Miljarden aan vermogen hebben en dan toch je best doen om de belasting te ontwijken. Of vele miljoenen aan salaris en bonus opstrijken en met alle mogelijke middelen proberen om je belastingaanslag zo minimaal mogelijk te maken. Of net zo lang de politiek belobbyen totdat ook verre familieleden met een uiterst klein aandeel in je familiebedrijf mee mogen profiteren van een belastingvrijstelling. Het mag allemaal, maar moet je het ook willen?
De afgelopen weken stonden er in NRC diverse voorbeelden van ultrarijken die weigeren hun bijdrage te leveren aan de verzorgingsstaat Nederland. Want daar komt belastingontwijking in essentie op neer. Alsof er niet al jarenlang gesproken wordt over groeiende vermogensongelijkheid en hoe die te bestrijden.
Het doet de ultrarijken blijkbaar niets, en dat is stuitend. Terwijl zij via duurbetaalde fiscaal adviseurs blijven zoeken naar het laagste tarief, vaak via constructies in erkende belastingparadijzen, probeert de fiscus de mazen van de wet keer op keer te dichten. Tevergeefs: de belastingwetgeving is voor het grootste deel al gestoeld op anti-misbruikbepalingen, maar gaten zullen er altijd blijven.
Vooropgesteld: belastingontwijking mag, belastingontduiking niet. Wie willens en wetens de wetten overtreedt, mag rekenen op vervolging en een passende straf. Fiscale soevereiniteit van landen is ook een groot goed: een fictieve wereldregering die exact dezelfde fiscale regels oplegt aan iedereen, gaat ook voorbij aan fundamentele keuzes die landen maken over de inrichting van hun eigen maatschappijen. Maar zo doorgaan als nu, is ook geen optie: groeiende (vermogens)ongelijkheid ondermijnt uiteindelijk meer dan alleen de schatkist.
Een oproep tot strengere wetgeving en handhaving lijkt hier op zijn plaats. En zeker is er een hoop te verbeteren aan zowel het nationale als het internationale fiscale speelveld. Op nationaal niveau valt te denken aan een vermogensbelasting die meer in lijn ligt met de fiscale druk op arbeid. Ook het invoeren van een hogere erfbelasting kan bijdragen aan het deels oplossen van ongelijkheid. Zelfs het stellen van een maximumgrens aan vermogen, zoals filosoof en econoom Ingrid Robeyns voorstelt in haar boek over limitarisme, zou een serieuze optie moeten zijn.

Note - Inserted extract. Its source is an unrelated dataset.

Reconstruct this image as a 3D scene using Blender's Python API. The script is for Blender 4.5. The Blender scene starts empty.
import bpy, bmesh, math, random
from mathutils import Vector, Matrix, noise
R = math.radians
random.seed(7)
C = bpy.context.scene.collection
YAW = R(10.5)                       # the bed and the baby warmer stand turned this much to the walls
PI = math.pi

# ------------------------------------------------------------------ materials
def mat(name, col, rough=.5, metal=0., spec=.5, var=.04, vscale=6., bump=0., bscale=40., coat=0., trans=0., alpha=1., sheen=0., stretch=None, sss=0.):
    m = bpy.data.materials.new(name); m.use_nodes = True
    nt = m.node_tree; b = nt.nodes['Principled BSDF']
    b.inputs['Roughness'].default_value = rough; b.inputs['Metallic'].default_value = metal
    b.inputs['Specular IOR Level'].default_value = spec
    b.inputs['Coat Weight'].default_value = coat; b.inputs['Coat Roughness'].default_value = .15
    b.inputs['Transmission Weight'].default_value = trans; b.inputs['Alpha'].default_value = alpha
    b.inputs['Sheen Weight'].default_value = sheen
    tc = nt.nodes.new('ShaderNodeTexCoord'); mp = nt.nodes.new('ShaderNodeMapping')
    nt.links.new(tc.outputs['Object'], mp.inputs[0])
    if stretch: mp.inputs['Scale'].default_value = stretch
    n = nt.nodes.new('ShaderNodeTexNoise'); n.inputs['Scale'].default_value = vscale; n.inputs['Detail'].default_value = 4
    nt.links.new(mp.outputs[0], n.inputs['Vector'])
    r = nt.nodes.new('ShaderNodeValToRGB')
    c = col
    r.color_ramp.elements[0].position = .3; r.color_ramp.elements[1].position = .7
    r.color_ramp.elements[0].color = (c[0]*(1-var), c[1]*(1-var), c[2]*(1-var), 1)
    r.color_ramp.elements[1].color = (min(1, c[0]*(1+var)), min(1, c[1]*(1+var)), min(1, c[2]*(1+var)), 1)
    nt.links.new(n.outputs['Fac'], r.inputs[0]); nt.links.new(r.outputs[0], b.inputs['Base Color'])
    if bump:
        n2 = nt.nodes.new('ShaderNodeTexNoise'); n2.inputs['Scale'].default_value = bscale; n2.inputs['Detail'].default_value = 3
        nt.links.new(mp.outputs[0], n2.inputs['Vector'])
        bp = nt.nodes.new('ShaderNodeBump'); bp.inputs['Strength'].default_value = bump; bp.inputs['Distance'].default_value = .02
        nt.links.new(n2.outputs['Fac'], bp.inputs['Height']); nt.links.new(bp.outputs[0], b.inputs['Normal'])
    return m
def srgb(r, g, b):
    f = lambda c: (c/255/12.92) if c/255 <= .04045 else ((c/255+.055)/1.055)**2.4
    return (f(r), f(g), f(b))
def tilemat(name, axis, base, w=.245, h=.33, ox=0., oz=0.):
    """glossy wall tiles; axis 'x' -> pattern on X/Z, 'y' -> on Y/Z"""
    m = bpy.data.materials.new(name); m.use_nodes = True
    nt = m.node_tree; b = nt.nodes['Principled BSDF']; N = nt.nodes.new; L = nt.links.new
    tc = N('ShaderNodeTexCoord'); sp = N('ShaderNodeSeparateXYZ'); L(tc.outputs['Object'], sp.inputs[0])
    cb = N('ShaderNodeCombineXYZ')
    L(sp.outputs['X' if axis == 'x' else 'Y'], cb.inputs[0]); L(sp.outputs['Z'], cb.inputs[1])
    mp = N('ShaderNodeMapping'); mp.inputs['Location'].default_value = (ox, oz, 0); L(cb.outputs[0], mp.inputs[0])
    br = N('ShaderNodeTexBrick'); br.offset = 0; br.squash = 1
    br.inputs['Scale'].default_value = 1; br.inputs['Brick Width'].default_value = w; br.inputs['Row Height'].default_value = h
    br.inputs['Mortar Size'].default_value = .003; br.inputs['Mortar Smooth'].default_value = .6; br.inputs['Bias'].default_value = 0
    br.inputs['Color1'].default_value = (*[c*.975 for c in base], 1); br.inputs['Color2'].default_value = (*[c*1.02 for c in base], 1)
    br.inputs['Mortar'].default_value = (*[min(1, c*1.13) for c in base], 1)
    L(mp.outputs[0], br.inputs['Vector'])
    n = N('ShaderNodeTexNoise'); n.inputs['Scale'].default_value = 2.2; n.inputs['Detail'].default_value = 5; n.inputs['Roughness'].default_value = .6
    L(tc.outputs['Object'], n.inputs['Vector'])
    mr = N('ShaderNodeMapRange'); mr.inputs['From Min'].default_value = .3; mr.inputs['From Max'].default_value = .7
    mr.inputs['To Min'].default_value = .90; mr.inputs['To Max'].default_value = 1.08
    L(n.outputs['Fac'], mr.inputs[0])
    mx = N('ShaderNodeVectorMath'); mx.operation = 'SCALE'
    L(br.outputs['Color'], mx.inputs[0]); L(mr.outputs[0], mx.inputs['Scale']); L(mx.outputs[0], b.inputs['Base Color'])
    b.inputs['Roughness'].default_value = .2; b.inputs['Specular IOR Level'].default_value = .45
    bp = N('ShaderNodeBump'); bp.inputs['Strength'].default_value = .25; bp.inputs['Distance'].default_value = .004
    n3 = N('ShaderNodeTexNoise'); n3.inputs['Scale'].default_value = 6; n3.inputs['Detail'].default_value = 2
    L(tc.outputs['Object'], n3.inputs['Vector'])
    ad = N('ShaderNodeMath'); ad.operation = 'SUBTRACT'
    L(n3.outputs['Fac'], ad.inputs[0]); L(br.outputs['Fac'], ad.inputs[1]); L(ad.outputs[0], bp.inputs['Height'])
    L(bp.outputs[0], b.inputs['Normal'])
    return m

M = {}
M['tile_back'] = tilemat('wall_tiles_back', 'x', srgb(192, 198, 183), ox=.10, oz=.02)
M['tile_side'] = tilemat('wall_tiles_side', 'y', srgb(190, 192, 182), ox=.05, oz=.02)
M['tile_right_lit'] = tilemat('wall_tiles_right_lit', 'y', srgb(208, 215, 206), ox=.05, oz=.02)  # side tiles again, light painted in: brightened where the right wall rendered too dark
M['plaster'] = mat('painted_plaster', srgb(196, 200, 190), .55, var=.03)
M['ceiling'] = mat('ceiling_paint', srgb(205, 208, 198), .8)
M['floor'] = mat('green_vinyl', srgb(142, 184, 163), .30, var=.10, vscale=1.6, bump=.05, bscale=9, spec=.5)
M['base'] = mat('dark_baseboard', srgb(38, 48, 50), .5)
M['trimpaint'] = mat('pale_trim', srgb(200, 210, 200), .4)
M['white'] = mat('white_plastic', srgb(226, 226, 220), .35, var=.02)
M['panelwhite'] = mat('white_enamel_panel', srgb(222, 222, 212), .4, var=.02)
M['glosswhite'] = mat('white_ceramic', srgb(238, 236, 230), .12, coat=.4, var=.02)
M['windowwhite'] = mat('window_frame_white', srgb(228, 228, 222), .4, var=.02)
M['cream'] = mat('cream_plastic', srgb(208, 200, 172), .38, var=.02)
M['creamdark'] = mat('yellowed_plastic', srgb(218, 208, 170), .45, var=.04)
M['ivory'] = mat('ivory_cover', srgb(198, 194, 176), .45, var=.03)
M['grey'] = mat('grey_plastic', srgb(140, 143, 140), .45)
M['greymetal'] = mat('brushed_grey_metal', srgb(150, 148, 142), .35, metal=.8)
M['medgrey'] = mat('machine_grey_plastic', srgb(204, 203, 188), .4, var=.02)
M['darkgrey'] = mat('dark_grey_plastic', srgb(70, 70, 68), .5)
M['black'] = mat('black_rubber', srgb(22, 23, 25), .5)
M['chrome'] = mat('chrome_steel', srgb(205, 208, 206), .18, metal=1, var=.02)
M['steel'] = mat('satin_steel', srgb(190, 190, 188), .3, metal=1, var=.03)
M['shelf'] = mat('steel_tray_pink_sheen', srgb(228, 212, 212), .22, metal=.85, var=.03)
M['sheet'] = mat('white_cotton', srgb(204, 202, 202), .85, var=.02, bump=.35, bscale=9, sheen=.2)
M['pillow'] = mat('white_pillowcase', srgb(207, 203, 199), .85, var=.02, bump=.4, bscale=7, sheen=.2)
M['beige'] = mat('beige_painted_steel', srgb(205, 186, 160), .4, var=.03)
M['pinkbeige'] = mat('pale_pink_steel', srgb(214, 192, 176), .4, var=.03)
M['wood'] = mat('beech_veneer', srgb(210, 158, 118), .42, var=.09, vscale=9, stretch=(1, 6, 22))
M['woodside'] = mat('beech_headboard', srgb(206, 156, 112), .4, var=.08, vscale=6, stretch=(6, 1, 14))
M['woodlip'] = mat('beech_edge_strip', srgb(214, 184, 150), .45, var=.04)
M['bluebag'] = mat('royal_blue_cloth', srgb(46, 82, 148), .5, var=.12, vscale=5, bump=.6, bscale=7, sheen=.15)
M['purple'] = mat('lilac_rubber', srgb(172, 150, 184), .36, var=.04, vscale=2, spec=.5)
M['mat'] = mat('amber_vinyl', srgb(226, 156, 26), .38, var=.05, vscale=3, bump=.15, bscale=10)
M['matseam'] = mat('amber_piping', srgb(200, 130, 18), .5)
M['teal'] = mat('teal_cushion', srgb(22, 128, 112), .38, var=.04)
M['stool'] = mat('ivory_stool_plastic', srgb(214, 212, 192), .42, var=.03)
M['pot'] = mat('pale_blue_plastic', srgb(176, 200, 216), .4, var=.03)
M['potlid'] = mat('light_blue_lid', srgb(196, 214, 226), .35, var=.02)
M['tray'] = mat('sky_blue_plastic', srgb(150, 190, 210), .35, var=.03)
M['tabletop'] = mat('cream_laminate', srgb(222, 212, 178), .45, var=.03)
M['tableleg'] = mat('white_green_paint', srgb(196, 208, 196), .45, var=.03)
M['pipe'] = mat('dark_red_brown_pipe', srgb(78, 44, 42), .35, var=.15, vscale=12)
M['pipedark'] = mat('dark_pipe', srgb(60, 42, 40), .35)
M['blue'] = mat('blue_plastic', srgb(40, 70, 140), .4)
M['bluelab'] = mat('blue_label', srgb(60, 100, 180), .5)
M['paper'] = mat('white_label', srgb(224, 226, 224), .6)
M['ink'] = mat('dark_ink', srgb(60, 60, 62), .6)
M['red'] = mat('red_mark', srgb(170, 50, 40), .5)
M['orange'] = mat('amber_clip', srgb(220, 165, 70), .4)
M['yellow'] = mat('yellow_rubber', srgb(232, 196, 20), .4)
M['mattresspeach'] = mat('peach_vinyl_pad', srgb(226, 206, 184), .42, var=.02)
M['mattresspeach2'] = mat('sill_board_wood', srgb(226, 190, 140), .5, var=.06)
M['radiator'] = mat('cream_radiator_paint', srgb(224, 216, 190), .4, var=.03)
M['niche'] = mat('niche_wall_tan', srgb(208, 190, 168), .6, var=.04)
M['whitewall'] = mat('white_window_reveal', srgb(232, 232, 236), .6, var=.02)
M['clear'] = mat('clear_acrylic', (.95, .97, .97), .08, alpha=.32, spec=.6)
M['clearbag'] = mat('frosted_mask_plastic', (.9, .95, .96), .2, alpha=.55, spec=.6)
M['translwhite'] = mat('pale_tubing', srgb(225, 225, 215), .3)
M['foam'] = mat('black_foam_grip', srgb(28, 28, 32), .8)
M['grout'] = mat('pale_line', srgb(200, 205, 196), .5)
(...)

Tegelijkertijd krijgen pleidooien voor internationale afspraken over een basale vermogensbelasting steeds meer bijval. Maar ook daarvan mogen geen wonderen verwacht worden, toont het debat over de minimumwinstbelasting voor bedrijven. Na vele jaren van voorbereiding was er in 2021 eindelijk een OESO-akkoord waar 140 landen hun handtekening onder zetten. Sindsdien doen met name de Verenigde Staten en China hun best om de impact van het minimumtarief zo klein mogelijk te maken: de facto belastingontwijking door overheden dus. Eenzelfde lot zal ook een internationale vermogensbelasting beschoren zijn, zo valt te vrezen.
Waterdichte wetgeving is een illusie, het lukt al niet eens om een sluitend alternatief voor de normale vermogensbelasting in Box 3 op te zetten. Wat resteert is een oproep tot moreel besef. Een beroep op goed burgerschap en verantwoordelijkheid. Die krijgt nu hooguit vorm in het naar eigen inzicht verdelen van de vermogens, bijvoorbeeld door het te schenken aan cultuur, wetenschap of andere maatschappelijke doelen. Maar daar ligt willekeur en zelfs eigenbelang op de loer.
Het beste zou zijn als ook de zeer vermogende elite domweg haar redelijk deel aan belastingen zou betalen. Wetten en regels moeten daarvoor de leidraad zijn, zodat in elk geval helder is waar het moreel kompas op afgesteld kan worden. Maar uiteindelijk is het ook de wil om bij te dragen aan de maatschappij waarin men leeft die de doorslag moet geven. Moedeloosmakend? Misschien, maar het is in het hedendaagse kapitalisme met al zijn vluchtroutes helaas de enige weg.